Playing games with culture
- Published
Sometimes a video game is more than just a game. Especially when it is written and created by Ken Levine.
Mr Levine has been behind some of the most influential games of the past 20 years, including System Shock 2, Thief: The Dark Project and the BioShock series. Tuesday sees the release of BioShock Infinite, a successor, of sorts, to the first two games in the series.
BioShock Infinite is not a direct sequel but has much in common with its two predecessors and not just because both are first-person shooters in which combat revolves around guns and quasi-magical powers.
The original BioShock games were set in the underwater city of Rapture - a flawed utopia created and overseen by industrialist Andrew Ryan.
BioShock Infinite is set in the floating city of Columbia, - a flawed utopia overseen by religious zealot Zachary Comstock.
The parallels do not stop there. Rapture and its setting was informed by Mr Levine's interest in the objectivist philosophy of controversial US-Russian philosopher Ayn Rand.
The new game also tackles big themes. It's not hard to guess which one given that it is set in a floating city in the clouds where everything is supposed to be better.
"I love cultures that fall apart," Mr Levine told the BBC. "What games do really well is let you explore a world. No other medium, not books, or TV or movies, lets you at your own pace explore that world."

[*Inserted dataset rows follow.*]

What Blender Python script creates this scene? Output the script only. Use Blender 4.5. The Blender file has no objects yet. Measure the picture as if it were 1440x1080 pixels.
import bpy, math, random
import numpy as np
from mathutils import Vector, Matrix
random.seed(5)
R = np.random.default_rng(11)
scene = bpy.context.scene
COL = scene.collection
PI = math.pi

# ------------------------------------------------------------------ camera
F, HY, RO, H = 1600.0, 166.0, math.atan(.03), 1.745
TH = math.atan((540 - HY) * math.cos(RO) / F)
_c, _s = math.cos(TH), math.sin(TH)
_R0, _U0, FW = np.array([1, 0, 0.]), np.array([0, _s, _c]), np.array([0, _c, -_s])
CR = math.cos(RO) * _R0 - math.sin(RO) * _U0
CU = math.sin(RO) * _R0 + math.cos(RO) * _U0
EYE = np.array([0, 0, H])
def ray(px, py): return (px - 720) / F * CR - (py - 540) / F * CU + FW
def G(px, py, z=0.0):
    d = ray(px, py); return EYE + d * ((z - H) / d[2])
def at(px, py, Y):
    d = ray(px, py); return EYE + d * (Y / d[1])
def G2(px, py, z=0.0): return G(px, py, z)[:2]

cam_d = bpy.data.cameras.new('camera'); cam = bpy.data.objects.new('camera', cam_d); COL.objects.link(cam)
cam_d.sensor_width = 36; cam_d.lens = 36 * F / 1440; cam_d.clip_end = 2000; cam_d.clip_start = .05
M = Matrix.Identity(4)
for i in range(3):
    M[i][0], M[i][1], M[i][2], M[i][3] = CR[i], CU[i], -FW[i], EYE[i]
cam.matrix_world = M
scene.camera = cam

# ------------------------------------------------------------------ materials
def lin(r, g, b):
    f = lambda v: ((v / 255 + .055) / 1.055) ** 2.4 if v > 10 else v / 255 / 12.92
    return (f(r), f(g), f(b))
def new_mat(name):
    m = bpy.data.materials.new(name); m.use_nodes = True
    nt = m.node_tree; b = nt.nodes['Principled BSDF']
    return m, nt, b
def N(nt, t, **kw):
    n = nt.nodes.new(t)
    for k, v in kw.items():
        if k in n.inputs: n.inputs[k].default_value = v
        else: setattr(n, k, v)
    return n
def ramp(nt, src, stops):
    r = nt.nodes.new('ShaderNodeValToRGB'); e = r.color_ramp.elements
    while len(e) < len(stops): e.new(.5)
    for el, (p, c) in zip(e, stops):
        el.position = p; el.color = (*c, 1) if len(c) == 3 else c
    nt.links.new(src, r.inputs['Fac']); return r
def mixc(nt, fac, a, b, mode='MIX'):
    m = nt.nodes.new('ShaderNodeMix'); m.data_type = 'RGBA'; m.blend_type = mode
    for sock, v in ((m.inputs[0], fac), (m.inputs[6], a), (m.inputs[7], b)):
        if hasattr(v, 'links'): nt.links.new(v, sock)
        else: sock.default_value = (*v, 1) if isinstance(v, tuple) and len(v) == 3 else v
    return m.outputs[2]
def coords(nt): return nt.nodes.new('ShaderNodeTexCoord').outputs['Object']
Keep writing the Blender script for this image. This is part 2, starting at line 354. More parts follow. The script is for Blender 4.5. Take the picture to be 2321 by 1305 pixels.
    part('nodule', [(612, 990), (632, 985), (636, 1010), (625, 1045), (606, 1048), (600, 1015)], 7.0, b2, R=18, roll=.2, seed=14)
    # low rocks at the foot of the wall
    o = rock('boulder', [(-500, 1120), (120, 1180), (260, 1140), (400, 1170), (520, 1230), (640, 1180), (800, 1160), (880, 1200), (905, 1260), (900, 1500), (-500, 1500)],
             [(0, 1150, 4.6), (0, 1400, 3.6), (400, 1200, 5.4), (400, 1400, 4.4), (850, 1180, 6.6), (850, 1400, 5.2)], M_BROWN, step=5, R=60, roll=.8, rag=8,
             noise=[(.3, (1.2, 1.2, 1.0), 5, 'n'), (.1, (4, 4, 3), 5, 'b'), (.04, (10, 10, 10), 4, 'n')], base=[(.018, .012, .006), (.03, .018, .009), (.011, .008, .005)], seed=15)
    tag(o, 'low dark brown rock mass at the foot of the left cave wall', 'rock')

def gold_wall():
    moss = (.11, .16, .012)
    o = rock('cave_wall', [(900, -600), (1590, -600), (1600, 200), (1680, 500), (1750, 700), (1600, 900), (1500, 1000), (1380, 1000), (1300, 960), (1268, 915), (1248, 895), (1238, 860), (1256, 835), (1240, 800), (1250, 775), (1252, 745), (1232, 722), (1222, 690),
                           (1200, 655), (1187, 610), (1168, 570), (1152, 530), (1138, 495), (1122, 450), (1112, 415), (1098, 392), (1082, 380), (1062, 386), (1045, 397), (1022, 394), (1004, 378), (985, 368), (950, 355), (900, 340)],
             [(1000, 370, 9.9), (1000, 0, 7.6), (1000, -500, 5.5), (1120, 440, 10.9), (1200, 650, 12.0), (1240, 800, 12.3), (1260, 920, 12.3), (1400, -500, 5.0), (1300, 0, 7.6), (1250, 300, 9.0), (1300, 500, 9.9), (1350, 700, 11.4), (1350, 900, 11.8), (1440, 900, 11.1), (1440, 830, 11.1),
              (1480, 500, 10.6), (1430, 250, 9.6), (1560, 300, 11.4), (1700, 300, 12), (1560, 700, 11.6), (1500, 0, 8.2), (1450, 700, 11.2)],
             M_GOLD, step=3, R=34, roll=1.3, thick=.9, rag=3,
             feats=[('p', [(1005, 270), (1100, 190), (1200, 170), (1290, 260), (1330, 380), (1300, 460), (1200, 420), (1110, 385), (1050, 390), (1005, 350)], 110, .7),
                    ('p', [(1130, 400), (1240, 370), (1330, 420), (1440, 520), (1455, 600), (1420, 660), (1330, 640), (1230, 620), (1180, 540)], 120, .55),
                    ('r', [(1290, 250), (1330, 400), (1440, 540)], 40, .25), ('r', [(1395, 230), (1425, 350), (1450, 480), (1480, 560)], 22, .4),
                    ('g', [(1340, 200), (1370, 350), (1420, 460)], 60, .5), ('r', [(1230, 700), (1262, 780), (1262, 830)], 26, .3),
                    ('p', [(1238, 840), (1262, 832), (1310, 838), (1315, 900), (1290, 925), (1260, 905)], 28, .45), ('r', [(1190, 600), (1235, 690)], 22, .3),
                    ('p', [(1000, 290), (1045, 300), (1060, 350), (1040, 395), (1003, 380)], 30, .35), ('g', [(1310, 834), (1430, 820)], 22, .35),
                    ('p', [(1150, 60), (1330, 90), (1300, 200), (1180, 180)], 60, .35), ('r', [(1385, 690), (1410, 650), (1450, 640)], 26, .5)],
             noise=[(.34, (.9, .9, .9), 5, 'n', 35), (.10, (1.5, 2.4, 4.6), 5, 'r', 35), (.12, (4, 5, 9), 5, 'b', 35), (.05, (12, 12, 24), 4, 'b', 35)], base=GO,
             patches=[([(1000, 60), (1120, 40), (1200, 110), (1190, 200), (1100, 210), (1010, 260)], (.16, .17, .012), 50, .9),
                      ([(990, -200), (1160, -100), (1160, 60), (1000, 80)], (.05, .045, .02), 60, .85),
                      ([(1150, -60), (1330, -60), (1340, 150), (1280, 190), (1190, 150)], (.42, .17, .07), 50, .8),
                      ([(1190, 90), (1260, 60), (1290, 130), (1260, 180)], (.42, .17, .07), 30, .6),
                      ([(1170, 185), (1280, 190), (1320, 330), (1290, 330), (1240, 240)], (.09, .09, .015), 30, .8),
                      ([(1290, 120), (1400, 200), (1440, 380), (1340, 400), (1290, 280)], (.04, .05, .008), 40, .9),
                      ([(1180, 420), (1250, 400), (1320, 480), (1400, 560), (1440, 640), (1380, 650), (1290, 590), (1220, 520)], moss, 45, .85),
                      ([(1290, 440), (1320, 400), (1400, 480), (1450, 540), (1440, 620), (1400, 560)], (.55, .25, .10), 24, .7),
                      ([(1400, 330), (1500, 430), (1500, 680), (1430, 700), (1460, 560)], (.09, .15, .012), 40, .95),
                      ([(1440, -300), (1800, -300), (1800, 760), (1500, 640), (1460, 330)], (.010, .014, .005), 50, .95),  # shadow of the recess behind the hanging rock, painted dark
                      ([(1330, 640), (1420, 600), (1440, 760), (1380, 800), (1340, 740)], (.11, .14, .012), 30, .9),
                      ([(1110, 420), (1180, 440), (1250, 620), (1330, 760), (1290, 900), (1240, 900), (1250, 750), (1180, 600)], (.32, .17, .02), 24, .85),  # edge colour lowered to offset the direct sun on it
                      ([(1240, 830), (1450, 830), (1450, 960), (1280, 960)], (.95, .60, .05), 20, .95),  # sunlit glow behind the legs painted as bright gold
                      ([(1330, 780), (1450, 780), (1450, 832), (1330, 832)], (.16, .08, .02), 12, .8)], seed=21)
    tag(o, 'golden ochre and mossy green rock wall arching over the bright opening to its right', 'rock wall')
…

BioShock Infinite makes players do that exploring in the guise of Booker DeWitt, a former detective who gets the job of scouring the city to find and rescue a mysterious woman called Elizabeth. While the player controls DeWitt, Elizabeth is controlled by in-game artificial intelligence. She serves as a guide for DeWitt as well as an assistant in fire-fights and helps give the setting a properly human face.
At first glance, this does not seem to engage with the bigger issues Mr Levine is passionate about. Despite this, the game has been written so situations regularly occur in which players must make difficult decisions.
"It's that moment of confrontation where you realise you have to have a say here, you cannot walk away from it," he said.
Choices are tied to the setting and help players confront the use and abuse of religion and the actions it can be used to justify.
Although Mr Levine's works hard to add a moral dimension to gameplay and obsesses over the setting, he does not mind if people ignore or miss the point he is trying to make. Many people who played the original BioShock had no idea that it drew on Ayn Rand's philosophy.
Research suggested three types of people played the BioShock games, he said. Some, who Mr Levine calls archaeologists, immerse themselves in the setting and explore every nook and cranny. Then there are those who get enough of the story to know what is going on but don't dip too deep. Finally, there are those who just want to shoot the guns, win the fire-fights and bounce off the scenery.
However, Mr Levine, said it was clear that everyone who played games did invest them with a moral dimension. Play-testing of BioShock Infinite revealed this because in one early scene players must choose between two unpleasant alternatives. One reveals Booker DeWitt as an infiltrator putting him at risk of arrest, the other keeps his identity secret but requires him to act out racial abuse.
Of the people Mr Levine has seen play the game, 100% have preferred to let Booker be exposed than appear racist. That statistic, he said, was "fascinating".
"If people did not invest emotionally into games, it would be 50-50," he said. That they do, suggests that games have a power to influence. One that will only grow as gamers age and have more say on society."
But Mr Levine shies away from accusations that he writes games to change the world.
"I have no mission," he said. "I'm not an academic, I make things because I'm interested in them. And I'm interested in politics and culture."